Como Fante en su relato Mi perro Idiota, puedo decir: esta es mi casa, mi perro y mi voluntad. Aunque sería, en este caso: esta es mi casa, mis libros y mi voluntad.

Que la vida me siguió los pasos, mejor dicho, que la vida olisqueó las gotitas de sangre que dejé aquel día en la T4 creo que se da por hecho.  Y que mis costurones son ahora bastante más, es una certeza que me da paz, aunque no mitigue la rabia y la ira que me  acompañan a todas partes, ese sentimiento que llevan a cuestas quienes no saben del todo de dónde son. Ya no le reprocho nada a nadie. Tampoco espero nada. Ni exijo ni regalo y llevo con una euforia inagotable el hecho de volver siempre sola a casa. Mi reino guerrero de soldada con libros cuyo número nunca tendré que justificar y a los que no tendré que defender de nadie. Como Fante en su relato Mi perro Idiota, puedo decir: esta es mi casa, mi perro y mi voluntad. Aunque sería, en este caso: esta es mi casa, mis libros y mi voluntad.

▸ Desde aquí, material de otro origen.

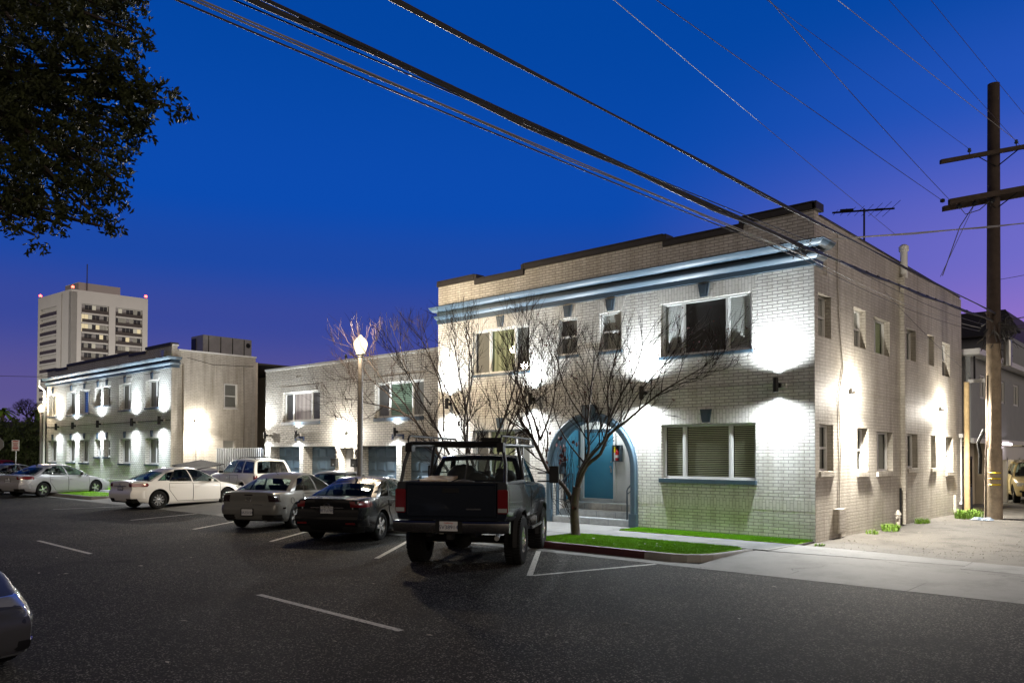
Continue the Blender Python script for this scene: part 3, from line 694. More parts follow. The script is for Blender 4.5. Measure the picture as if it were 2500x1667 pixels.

"Guayaba. Algo tenía que quedarme de aquel país extinto del que salí la víspera de un doce de octubre hace ya diez años. Algo, aunque fuera un charco para desangrarme  en sueños"


Hace unos días, Javier Rodríguez Marco recitó  un poema de Borges que desconocía por completo. Una pieza hermosa que se me clavó en el corazón y que me hizo soltar lágrimas lentas en medio de un auditorio repleto.  “Me legaron valor. No fui valiente”. Aquello me retumbó en la cabeza, como la diana de un pelotón fusilado.  Sé que no soy como ninguna de las mujeres de mi familia, que no poseo ni un poco de su valentía; a mis venas no las recorre el plasma de los fuertes. Yo, todavía diez años después, me desangro en un charco de jugo de guayaba, esa fruta agusanada; eso que suena a  manjar estrellado en una acera al que lo revolotean avispas hambrientas. Empalagarse, picar. Azúcar y veneno. Guayaba, esa cosa que me sabe a infancia  y destierro. Porque yo, a las Guayabas como mi tierra, ya no puedo volver. Guayaba. Algo tenía que quedarme de aquel país extinto del que salí la víspera de un doce de octubre hace ya diez años. Algo, aunque fuera un charco para desangrarme  en sueños.